In determining the appropriate disposition, the trial court considered the circumstances and gravity of the offense and appellant’s extensive record. (§ 725.5.) The trial court found that appellant was “AWOL from placement when yet another crime has taken place . . . . I’m concerned about the continuing involvement in criminal activity and his AWOL status from placement.” Appellant makes no showing that the trial court erroneously believed that section 726 mandated aggregation or “that it lacked the discretion to not aggregate.” (In re Alex N., supra, 132 Cal.App.4th at pp. 24-25.) It is presumed that the trial court was aware of and followed the applicable law in setting the maximum period of physical confinement. (See, e.g., In re Julian R. (2009) 47 Cal.4th 487, 499.)
Predisposition Credits
Appellant was awarded 45-days predisposition credit on the current petition. Appellant argues, and the Attorney General agrees, that appellant is entitled to an additional 51 days predisposition credit which was given on November 2, 2017 with respect to the third sustained petition.
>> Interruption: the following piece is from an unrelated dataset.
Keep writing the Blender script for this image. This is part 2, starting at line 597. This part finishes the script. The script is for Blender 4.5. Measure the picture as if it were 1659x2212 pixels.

Where the trial court elects to aggregate the period of confinement on multiple petitions, the trial court must also aggregate the predisposition credits attributable to each petition. (In re Stephon L. (2010) 181 Cal.App.4th 1227, 1232.)
Disposition
The disposition order is modified to reflect a maximum period of confinement of four years and 96-days predisposition credit. The clerk of the superior court is directed to prepare an amended May 2, 2018 disposition order to so reflect. As modified, the judgment is affirmed.
NOT TO BE PUBLISHED.
YEGAN, Acting P. J.
We concur:
PERREN, J.
TANGEMAN, J.
Irma J. Brown, Judge
Superior Court County of Los Angeles
______________________________
Marta I. Stanton, under appointment by the Court of Appeal for Defendant and Appellant.
Xavier Becerra, Attorney General, Gerald A. Engler, Chief Assistant Attorney General, Lance E. Winters, Senior Assistant Attorney General, Paul M. Roadarmel, Jr., Supervising Deputy Attorney General, Stephanie A. Miyoshi, Deputy Attorney General, for Plaintiff and Respondent.
[1] All statutory references are to the Welfare and Institutions Code unless otherwise stated.